Task directions
Copy out each line exactly as it appears.

Collected data
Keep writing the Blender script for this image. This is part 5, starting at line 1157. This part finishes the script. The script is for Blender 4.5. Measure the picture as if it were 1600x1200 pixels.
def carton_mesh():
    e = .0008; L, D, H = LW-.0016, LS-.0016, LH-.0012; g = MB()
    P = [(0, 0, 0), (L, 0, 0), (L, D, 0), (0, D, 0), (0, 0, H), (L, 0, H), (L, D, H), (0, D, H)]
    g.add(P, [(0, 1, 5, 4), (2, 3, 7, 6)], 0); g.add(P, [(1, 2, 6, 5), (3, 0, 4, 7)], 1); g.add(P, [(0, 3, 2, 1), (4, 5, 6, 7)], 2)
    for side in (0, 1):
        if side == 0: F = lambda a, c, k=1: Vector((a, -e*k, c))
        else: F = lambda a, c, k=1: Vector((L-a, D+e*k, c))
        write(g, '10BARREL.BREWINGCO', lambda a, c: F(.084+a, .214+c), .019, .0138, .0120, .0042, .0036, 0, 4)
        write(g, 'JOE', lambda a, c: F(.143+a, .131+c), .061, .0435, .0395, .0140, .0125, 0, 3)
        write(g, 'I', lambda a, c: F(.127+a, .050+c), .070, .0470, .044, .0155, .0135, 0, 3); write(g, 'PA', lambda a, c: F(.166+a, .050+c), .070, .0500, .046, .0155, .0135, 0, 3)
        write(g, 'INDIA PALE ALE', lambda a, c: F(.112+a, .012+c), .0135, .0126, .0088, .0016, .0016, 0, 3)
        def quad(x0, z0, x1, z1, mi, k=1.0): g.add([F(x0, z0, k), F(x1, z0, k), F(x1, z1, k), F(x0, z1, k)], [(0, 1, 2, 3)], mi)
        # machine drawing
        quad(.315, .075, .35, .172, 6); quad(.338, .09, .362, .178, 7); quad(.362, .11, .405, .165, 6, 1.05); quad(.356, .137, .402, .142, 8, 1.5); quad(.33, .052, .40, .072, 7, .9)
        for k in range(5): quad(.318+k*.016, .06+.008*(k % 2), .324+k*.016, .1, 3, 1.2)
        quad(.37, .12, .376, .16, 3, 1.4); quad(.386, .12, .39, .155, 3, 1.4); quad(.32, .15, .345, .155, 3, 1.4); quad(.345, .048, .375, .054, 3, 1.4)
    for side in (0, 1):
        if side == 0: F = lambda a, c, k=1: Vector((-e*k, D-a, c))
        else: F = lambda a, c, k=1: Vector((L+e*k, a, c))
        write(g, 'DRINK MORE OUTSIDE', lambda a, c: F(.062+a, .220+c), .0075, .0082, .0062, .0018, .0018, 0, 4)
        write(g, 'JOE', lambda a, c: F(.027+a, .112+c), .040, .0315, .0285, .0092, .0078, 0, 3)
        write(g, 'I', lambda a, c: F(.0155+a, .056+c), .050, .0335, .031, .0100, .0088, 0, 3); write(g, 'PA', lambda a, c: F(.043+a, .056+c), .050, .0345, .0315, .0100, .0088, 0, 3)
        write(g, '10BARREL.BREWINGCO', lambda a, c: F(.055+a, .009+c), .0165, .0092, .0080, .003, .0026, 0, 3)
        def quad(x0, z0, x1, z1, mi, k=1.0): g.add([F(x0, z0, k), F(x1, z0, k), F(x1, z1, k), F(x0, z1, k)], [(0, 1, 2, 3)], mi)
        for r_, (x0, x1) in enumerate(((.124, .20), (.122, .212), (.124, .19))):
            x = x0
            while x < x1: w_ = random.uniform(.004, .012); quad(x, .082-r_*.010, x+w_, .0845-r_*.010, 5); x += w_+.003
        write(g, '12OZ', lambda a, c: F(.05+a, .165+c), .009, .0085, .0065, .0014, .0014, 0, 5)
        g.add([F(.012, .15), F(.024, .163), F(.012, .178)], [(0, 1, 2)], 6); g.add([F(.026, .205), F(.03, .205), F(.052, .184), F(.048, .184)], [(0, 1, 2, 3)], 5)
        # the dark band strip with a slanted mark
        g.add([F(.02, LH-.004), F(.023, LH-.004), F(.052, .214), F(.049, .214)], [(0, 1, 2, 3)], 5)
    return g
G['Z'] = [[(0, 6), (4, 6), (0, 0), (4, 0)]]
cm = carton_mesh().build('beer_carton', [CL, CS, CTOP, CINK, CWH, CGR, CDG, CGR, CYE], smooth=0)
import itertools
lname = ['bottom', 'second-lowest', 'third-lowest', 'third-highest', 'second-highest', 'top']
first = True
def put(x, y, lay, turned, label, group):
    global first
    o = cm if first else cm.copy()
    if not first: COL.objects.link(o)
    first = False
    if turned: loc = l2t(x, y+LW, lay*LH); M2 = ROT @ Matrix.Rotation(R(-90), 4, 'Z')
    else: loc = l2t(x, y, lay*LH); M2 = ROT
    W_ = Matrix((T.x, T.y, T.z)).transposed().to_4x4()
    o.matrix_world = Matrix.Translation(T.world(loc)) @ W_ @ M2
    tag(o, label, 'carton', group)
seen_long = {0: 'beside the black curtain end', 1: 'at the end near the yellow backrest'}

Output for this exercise
Keep writing the Blender script for this image. This is part 5, starting at line 1157. This part finishes the script. The script is for Blender 4.5. Measure the picture as if it were 1600x1200 pixels.
def carton_mesh():
    e = .0008; L, D, H = LW-.0016, LS-.0016, LH-.0012; g = MB()
    P = [(0, 0, 0), (L, 0, 0), (L, D, 0), (0, D, 0), (0, 0, H), (L, 0, H), (L, D, H), (0, D, H)]
    g.add(P, [(0, 1, 5, 4), (2, 3, 7, 6)], 0); g.add(P, [(1, 2, 6, 5), (3, 0, 4, 7)], 1); g.add(P, [(0, 3, 2, 1), (4, 5, 6, 7)], 2)
    for side in (0, 1):
        if side == 0: F = lambda a, c, k=1: Vector((a, -e*k, c))
        else: F = lambda a, c, k=1: Vector((L-a, D+e*k, c))
        write(g, '10BARREL.BREWINGCO', lambda a, c: F(.084+a, .214+c), .019, .0138, .0120, .0042, .0036, 0, 4)
        write(g, 'JOE', lambda a, c: F(.143+a, .131+c), .061, .0435, .0395, .0140, .0125, 0, 3)
        write(g, 'I', lambda a, c: F(.127+a, .050+c), .070, .0470, .044, .0155, .0135, 0, 3); write(g, 'PA', lambda a, c: F(.166+a, .050+c), .070, .0500, .046, .0155, .0135, 0, 3)
        write(g, 'INDIA PALE ALE', lambda a, c: F(.112+a, .012+c), .0135, .0126, .0088, .0016, .0016, 0, 3)
        def quad(x0, z0, x1, z1, mi, k=1.0): g.add([F(x0, z0, k), F(x1, z0, k), F(x1, z1, k), F(x0, z1, k)], [(0, 1, 2, 3)], mi)
        # machine drawing
        quad(.315, .075, .35, .172, 6); quad(.338, .09, .362, .178, 7); quad(.362, .11, .405, .165, 6, 1.05); quad(.356, .137, .402, .142, 8, 1.5); quad(.33, .052, .40, .072, 7, .9)
        for k in range(5): quad(.318+k*.016, .06+.008*(k % 2), .324+k*.016, .1, 3, 1.2)
        quad(.37, .12, .376, .16, 3, 1.4); quad(.386, .12, .39, .155, 3, 1.4); quad(.32, .15, .345, .155, 3, 1.4); quad(.345, .048, .375, .054, 3, 1.4)
    for side in (0, 1):
        if side == 0: F = lambda a, c, k=1: Vector((-e*k, D-a, c))
        else: F = lambda a, c, k=1: Vector((L+e*k, a, c))
        write(g, 'DRINK MORE OUTSIDE', lambda a, c: F(.062+a, .220+c), .0075, .0082, .0062, .0018, .0018, 0, 4)
        write(g, 'JOE', lambda a, c: F(.027+a, .112+c), .040, .0315, .0285, .0092, .0078, 0, 3)
        write(g, 'I', lambda a, c: F(.0155+a, .056+c), .050, .0335, .031, .0100, .0088, 0, 3); write(g, 'PA', lambda a, c: F(.043+a, .056+c), .050, .0345, .0315, .0100, .0088, 0, 3)
        write(g, '10BARREL.BREWINGCO', lambda a, c: F(.055+a, .009+c), .0165, .0092, .0080, .003, .0026, 0, 3)
        def quad(x0, z0, x1, z1, mi, k=1.0): g.add([F(x0, z0, k), F(x1, z0, k), F(x1, z1, k), F(x0, z1, k)], [(0, 1, 2, 3)], mi)
        for r_, (x0, x1) in enumerate(((.124, .20), (.122, .212), (.124, .19))):
            x = x0
            while x < x1: w_ = random.uniform(.004, .012); quad(x, .082-r_*.010, x+w_, .0845-r_*.010, 5); x += w_+.003
        write(g, '12OZ', lambda a, c: F(.05+a, .165+c), .009, .0085, .0065, .0014, .0014, 0, 5)
        g.add([F(.012, .15), F(.024, .163), F(.012, .178)], [(0, 1, 2)], 6); g.add([F(.026, .205), F(.03, .205), F(.052, .184), F(.048, .184)], [(0, 1, 2, 3)], 5)
        # the dark band strip with a slanted mark
        g.add([F(.02, LH-.004), F(.023, LH-.004), F(.052, .214), F(.049, .214)], [(0, 1, 2, 3)], 5)
    return g
G['Z'] = [[(0, 6), (4, 6), (0, 0), (4, 0)]]
cm = carton_mesh().build('beer_carton', [CL, CS, CTOP, CINK, CWH, CGR, CDG, CGR, CYE], smooth=0)
import itertools
lname = ['bottom', 'second-lowest', 'third-lowest', 'third-highest', 'second-highest', 'top']
first = True
def put(x, y, lay, turned, label, group):
    global first
    o = cm if first else cm.copy()
    if not first: COL.objects.link(o)
    first = False
    if turned: loc = l2t(x, y+LW, lay*LH); M2 = ROT @ Matrix.Rotation(R(-90), 4, 'Z')
    else: loc = l2t(x, y, lay*LH); M2 = ROT
    W_ = Matrix((T.x, T.y, T.z)).transposed().to_4x4()
    o.matrix_world = Matrix.Translation(T.world(loc)) @ W_ @ M2
    tag(o, label, 'carton', group)
seen_long = {0: 'beside the black curtain end', 1: 'at the end near the yellow backrest'}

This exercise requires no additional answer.